In a move to modernise, the Post Office launched efforts to replace Horizon as far back as 2012. However, all attempts so far have failed. In 2015, IBM was commissioned to build a new system, but the project was scrapped just a year later, wasting £40 million. A later plan to transition to a system using Amazon’s cloud services was also abandoned in 2022.
The Post Office has since turned to developing its own platform, known as the New Branch IT (NBIT) system. While initially set to launch this year, it has been plagued by delays and cost overruns, with expenses potentially exceeding £1 billion.
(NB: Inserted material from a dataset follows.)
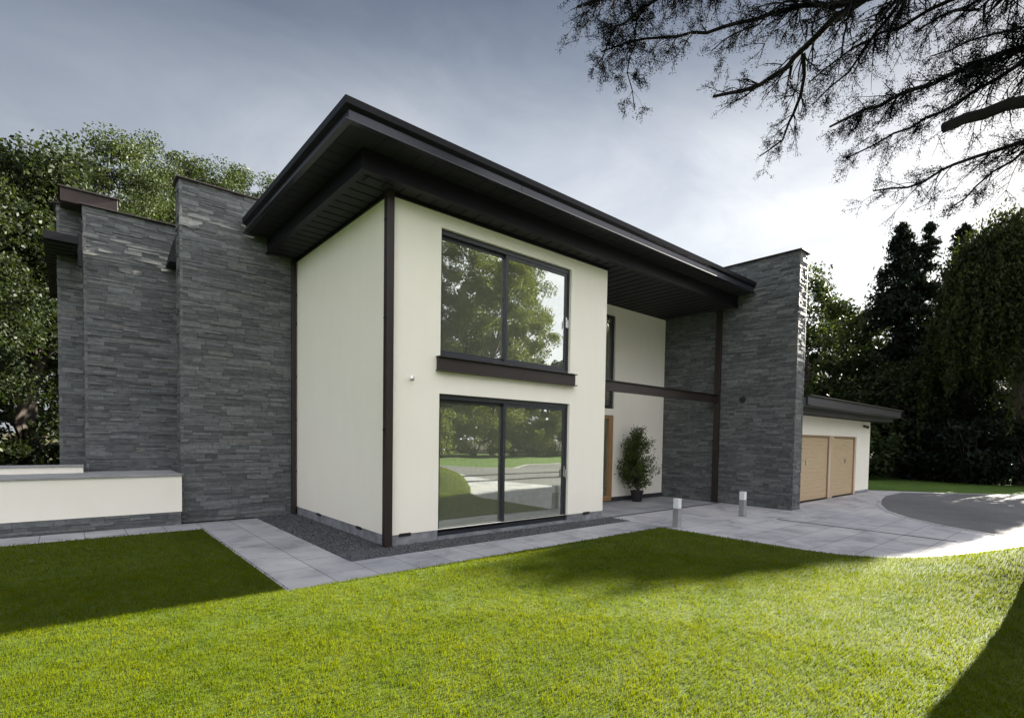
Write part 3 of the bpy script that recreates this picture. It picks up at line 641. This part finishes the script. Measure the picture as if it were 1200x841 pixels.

Experts now suggest the Post Office may remain tied to Fujitsu until at least 2030.
New revelations reported by the BBC show that the UK government was warned of potential complications with the Horizon deal as early as 1999. At the time, senior Labour government officials, including then prime minister Tony Blair and chancellor Gordon Brown, were alerted to the risk of the Post Office not owning the system’s core source code.
Documents revealed that the Treasury raised concerns that this lack of intellectual property ownership would leave Fujitsu in a powerful position, possibly enabling them to force expensive settlements in future disputes.
A spokesperson for Tony Blair stated that he had taken concerns about the Horizon contract seriously at the time, adding that the final decision was made following an independent review. Blair expressed deep sympathy for the victims affected by Horizon’s flaws, calling the outcomes “tragic and completely unacceptable.”
Meanwhile, a spokesperson for Gordon Brown clarified that he would not have been directly involved in the decision-making around the Horizon contract and that any correspondence he received would have been procedural.
The Horizon scandal has led to calls for wide-scale reform, with victims continuing to fight for justice and compensation. Despite the scandal, the Post Office ceased using Horizon data for private prosecutions in 2015 and has promised never to resume the practice.
With mounting pressure on the government and the Post Office to resolve the crisis, questions remain about why such a defective system was allowed to operate for so long—and at such an extraordinary public cost.